> _Goal_
Quote word for word the lines below, beginning with the first and ending with the one that has "COL = S.collection". Drop the pictures.

-- start of Available data --

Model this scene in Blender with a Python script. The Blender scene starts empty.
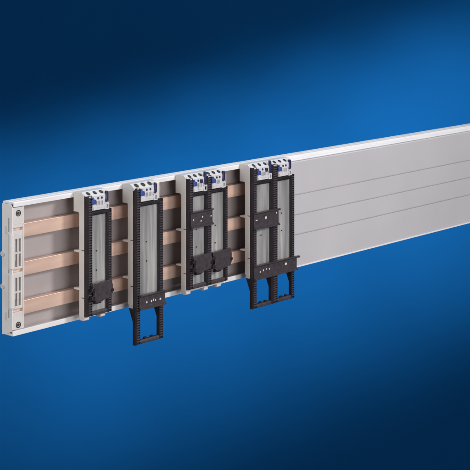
import bpy, bmesh, math, random
from mathutils import Vector, Matrix
random.seed(7)
R = math.radians
S = bpy.context.scene
COL = S.collection

# ------------------------------------------------------------------ camera
YAW = math.atan(1334 / 1565)              # angle between the view axis and the tray
cam = bpy.data.cameras.new("camera")
cam.sensor_width = 36
cam.lens = 1565 / 470 * 36
cam.shift_y = -294 / 470
cam.clip_start, cam.clip_end = 0.05, 60
camo = bpy.data.objects.new("camera", cam)
COL.objects.link(camo)
camo.location = (-1.5097, -1.7297, 0.570)
camo.rotation_euler = (R(90), 0, -(math.pi / 2 - YAW))
S.camera = camo
S.view_settings.view_transform = 'Standard'
S.view_settings.look = 'None'
S.view_settings.gamma = 1
S.view_settings.exposure = 0

# ------------------------------------------------------------------ studio light
W = bpy.data.worlds.new("World")
S.world = W
W.use_nodes = True
W.node_tree.nodes["Background"].inputs[0].default_value = (0.80, 0.88, 1.0, 1)
W.node_tree.nodes["Background"].inputs[1].default_value = 0.10


def aim(o, target):
    d = Vector(target) - o.location
    o.rotation_euler = d.to_track_quat('-Z', 'Y').to_euler()


def area(name, loc, target, size, power, col):
    l = bpy.data.lights.new(name, 'AREA')
    l.shape = 'RECTANGLE'
    l.size, l.size_y = size
    l.energy = power
    l.color = col
    o = bpy.data.objects.new(name, l)
    COL.objects.link(o)
    o.location = loc
    aim(o, target)
    return o


def spot(name, loc, target, angle, power, col, radius=0.2):
    l = bpy.data.lights.new(name, 'SPOT')
    l.energy = power
    l.color = col
    l.spot_size = R(angle)
    l.spot_blend = 1.0
    l.shadow_soft_size = radius
    o = bpy.data.objects.new(name, l)
    COL.objects.link(o)
    o.location = loc
    aim(o, target)
    return o


FW = Vector((math.cos(YAW), math.sin(YAW), 0))   # view axis on the ground
RT = Vector((math.sin(YAW), -math.cos(YAW), 0))  # to the camera's right


def cs(x, y, z):
    """studio position: metres right of, in front of and above the camera"""
    return camo.location + RT * x + FW * y + Vector((0, 0, z))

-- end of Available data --

> _Task response_
Model this scene in Blender with a Python script. The Blender scene starts empty.
import bpy, bmesh, math, random
from mathutils import Vector, Matrix
random.seed(7)
R = math.radians
S = bpy.context.scene
COL = S.collection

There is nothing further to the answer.